With these types of operations jobs, managers utilize technology, assess process, and utilize people to form an overall marketing operations management strategy. Companies focused on marketing increasingly use marketing operations management to improve the efficiency and performance of marketing departments and initiatives undertaken by those departments.
Job Duties
As a marketing operations manager, you basically oversee the entire marketing department as a sort of micro-business, where you streamline and make the department's processes and systems efficient and effective so that excellent performance is consistently achieved. You may also develop new processes to achieve higher revenues and to reduce waste.
- Make sure objectives and execution work together.
If you have any changes in marketing objectives for your department, this means that your communications must also change. Those in your department need to know any changes that have occurred as far as new market trends, competition, or market share.
- Create a central location to store data on past failures and successes in your marketing.
This will allow your staff to see what has happened in the past and what has succeeded and failed, so that previous mistakes are not repeated and previous successes are built upon.
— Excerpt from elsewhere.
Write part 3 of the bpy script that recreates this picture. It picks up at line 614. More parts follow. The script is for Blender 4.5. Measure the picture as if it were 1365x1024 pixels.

Becoming a Marketing Operations Manager
When you begin, you will usually first need a bachelor's degree in business or a related field. Many operations manager jobs, at least at present, are being created as this return on investment is needed, and so it may be that you will simply be promoted from another marketing manager position into an operations manager job when the time is right. However, if you have had five or six years of relevant marketing experience, and have the requisite business degree, many companies are now looking to really focus their marketing departments' operations as a means to save money, especially with the recent economic downturn.
Changes in Marketing Operations Management Jobs
In addition, because the Internet has become so central to marketing operations in general, especially in recent years (about the past decade), the marketing operations manager really has great resources available to him or her to make sure the marketing team overall stays in contact with each other and does not duplicate each other's efforts or make mistakes someone else has already made and could advise others on. It is therefore up to the marketing manager to make sure that staff stays in continual contact with each other so as to streamline the processes as much as possible.
- Organizing Efforts
Because many businesses are nationwide or even global, oftentimes, marketing processes can be streamlined so as to cover different sectors all at once. What does this mean? Previously, if a business's marketing assets were in Georgia and a company needed to access that information in Los Angeles, this could be very difficult. However, by streamlining the process and putting all of this valuable information in a repository that everyone can access (such as through a Web server), this both streamlines the process so as to make it faster and makes it less costly to get the information, too
Because a company's marketing plan can include many different ways to market besides the traditional venues, such as Internet resources like blogging, it is a marketing operations manager's job to decide which marketing strategies can be included in the marketing program. In most cases, it's not going to be a good idea to focus on just one or two traditional venues to the exclusion of some of the more broad-reaching, Internet-based technologies that can be even cheaper to use and more effective than traditional venues.
Freedom to Experiment
With all of this talk about streamlining processes and making sure your marketing efforts have a return on investment, it is still a marketing operations manager's job to make sure the team itself has the freedom to think in new ways, outside the box, so to speak, without worry of repercussion because it is going to cost too much to experiment.
Other Necessary Skills
Because you will be working to basically organize your team to work at its most efficient, you need to oversee your budget and make sure that it is used most efficiently. You will have to make sure your team knows each individual's role and to allocate work among your team members, again, making sure that efficiency remains the main focus, along with getting the job done right and maintaining creativity.
This requires good management skills in general. You are going to have to be able to resolve conflicts among your team as necessary, and you are going to have to be able to work well with people to see whether certain areas may be lacking and need to be bolstered.
Looking for Work
There are a variety of marketing operations jobs available on the Internet at various job sites. It should be quite easy to find one in your location in your area of expertise, as long as you have the necessary experience.
Outlook and Compensation
Compensation for operations management jobs varies by experience, sector, and location, but in general, these types of jobs paid about $80,000 a year as of 2007.